Lo digo mayormente porque el director científico del parque mediático de las ciencias (millón de eventuales visitantes por año nos contemplan) hace esas y otras aseveraciones -mientras, con una sonrisa lindante con la obsequiosidad de los invitados a una fiesta inesperada, le indica a su jefe el botón que ha de tocar para que el conjuro final se ponga en marcha-, las hace, digo, llevado aún de esa exasperada energía con la que el profesor de barrio blanquea con tiza el encerado de la clase. Faltaba Imanol Arias y el equipo de Querido maestro en el tinglado. Se prohíbe no tocar, se prohíbe no pensar, se prohíbe no sentir. Ese es, ni más ni menos, el alegre lema de un museo de la ciencia que, al menos en su formulación publicitaria de salida, ignora que tanto la ciencia como su exposición parece enemiga de cualquier clase de interdicción, y que, de alcanzar ese lema desdichado cierto arraigo en su pretensión, bien podría extenderse a otras muchas prácticas sociales que prosperan al abrigo de una cierta propensión a la actitud prohibitiva.
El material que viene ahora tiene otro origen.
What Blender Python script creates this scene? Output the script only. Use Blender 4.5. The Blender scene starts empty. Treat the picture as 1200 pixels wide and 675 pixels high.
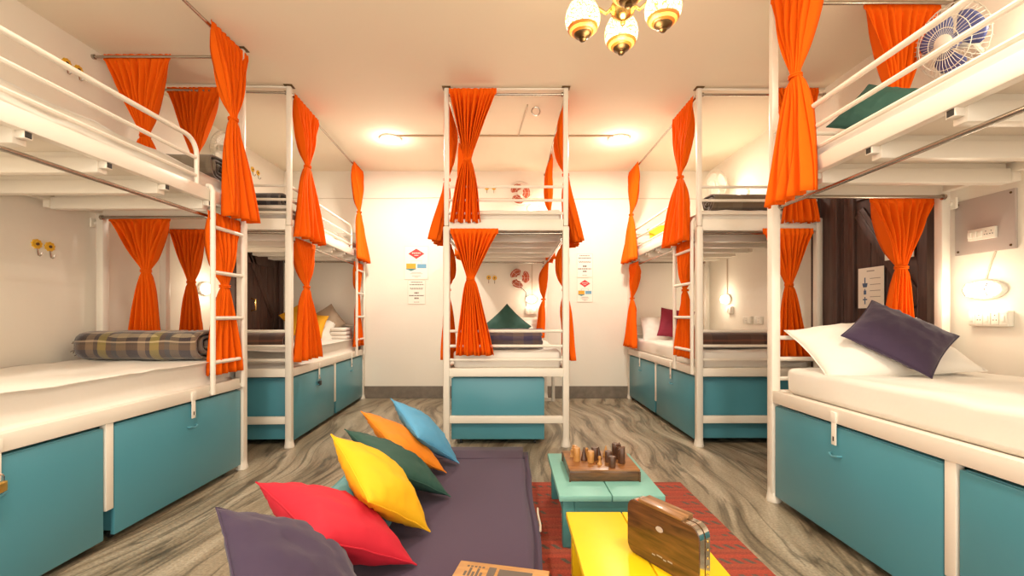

Ese desahogo de spot televisivo, esa arrogancia inmotivada, esa juvenil exhortación a la imposición de ciertas reglas (¿y qué hará la dirección del asunto si algún visitante se niega a tocar, pensar o sentir? ¿O, lo que es peor todavía, si lo hace en sentido contrario? ¿Lo expulsarán? ¿Le devolverán el precio de la entrada?) parece más propia de un provinciano farruco que de responsable científico de parque politemático recién inaugurado. ¿Tendremos también que soportar la palabrería de aluvión acerca de la ciencia y sus expositores, después de haber tragado con el audiovisual, las artes escénicas o la magnificencia transoceánica de nuestros innumerables artistas plásticos? Sin ir más lejos, a los ingenieros pantanistas del María Crístina no sólo se les abre una vía de desagüe cuando menos lo esperaban sino que yerran hasta cuatro veces en su intento de taponarla y además se las cae la grúa de faena al fondo del pantano, tal vez avergonzada de tanto trajín para nada. En el recorrido actualizado por un museo de trinqui sobre las grandes aventuras de la ciencia -en el que además estarían prohibidas por la autoridad gubernativa actividades tan preservadoras como las de no tocar ni pensar ni sentir- podrían albergarse las enseñanzas pertinentes acerca de cómo taponar una presa que se desangra sin remedio. La grúa en el lodo sería el título verdadero de este nuevo pasatiempo dominical sobre los misterios al descubierto de la ciencia divertida, al precio de saldo de cien mil quilos en canal. Y los becarios de ciencias que sigan sorbiéndose los mocos, a la manera de Juli Millet, en las esquinas ciudadanas con semáforo científico.